Chorus celebrates diversity, peace with music
Community Renewal Chorus
The Community Renewal Chorus Benefit Concert
Euclid Avenue United Methodist Church, 405 S. Euclid, Oak Park
3 p.m. May 20
Tickets are $20 and $15 for groups of 10 or more. Children under 12 are free
Call (773) 414-1294 or visit www.crchorus.org
Updated: May 15, 2012 9:35PM
Though it has been operating for nearly 10 years now without the support of the church organization that sustained it for more than three decades, the Community Renewal Chorus is still strongly committed to its organizing principles of diversity and equality.

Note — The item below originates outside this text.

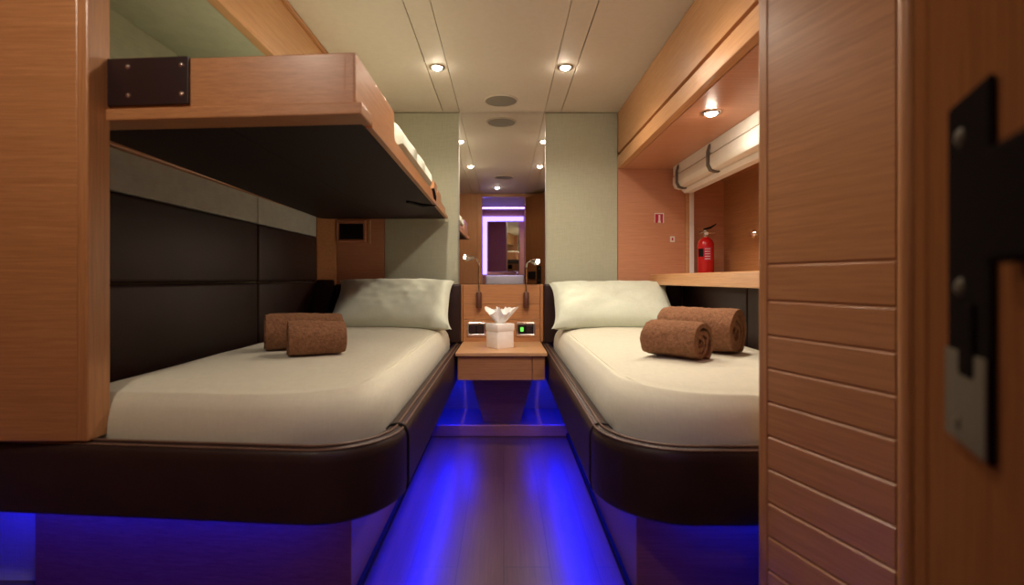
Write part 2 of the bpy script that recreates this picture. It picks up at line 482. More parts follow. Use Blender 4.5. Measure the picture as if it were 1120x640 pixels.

See for yourself when the CRC performs its annual benefit concert Sunday at Euclid Avenue United Methodist Church in Oak Park. The program, led by longtime director Gerome Bell, includes an excerpt from Mendelssohn’s “Elijah,” Handel’s “And So Shall Your Light Shine,” and Bruckner’s “Te Deum,” plus gospel music and Korean and African folk songs.
The chorus was founded and originally directed in 1970 by Oak Park’s Harriet Ilse Ziegenhals as a program of the urban mission arm of the United Church of Christ in Chicago. It functioned for the next 33 years as an outreach of the church until financial reverses after 9/11 forced it to cut the program.
Choir continues
At that point, the members of the choir, many of whom had been singing together for decades, met in retreat and decided to carry on as an independent organization, still dedicated to promoting and celebrating diversity, equality, peace and justice through music.
In its time, the CRC has been featured in Chicago civic events such as the public memorial service for Mayor Harold Washington, and it has frequently toured as a friendship ambassador to countries such as Romania, Poland, the former U.S.S.R., Hungary, Yugoslavia, China, Japan, Mexico and Ireland.
“We strive to be an excellent performing group, but we undergird every piece of music with our mission,” said CRC board president Janine Katonah, who has been a member of the chorus for 41 years, beginning one year after its inception.
Time well spent
Katonah said the last
time she stopped to
calculate how much time
she had devoted to the
chorus, just in rehearsal
time alone, the figure tallied up to something like three years — time she considered well spent. She also noted that she is hardly the only one who has made a long-term commitment to the group, “and that’s what makes this musical experience so special.”
“It’s been an economic struggle for us,” Katonah said, noting that membership has decreased from a high of 75 or 80 singers to roughly 50, and that the group’s once-large youth choir, All God’s Children, is temporarily out of action during a period of re-grouping and reformation.
The CRC will always continue as it has, however, she asserted, as long as there is a need for its mission: “And that is to embrace all cultures, races, faith perspectives, economic backgrounds and sexual orientations, all the variety of groups in the urban tapestry — and to stand against racism and injustice.”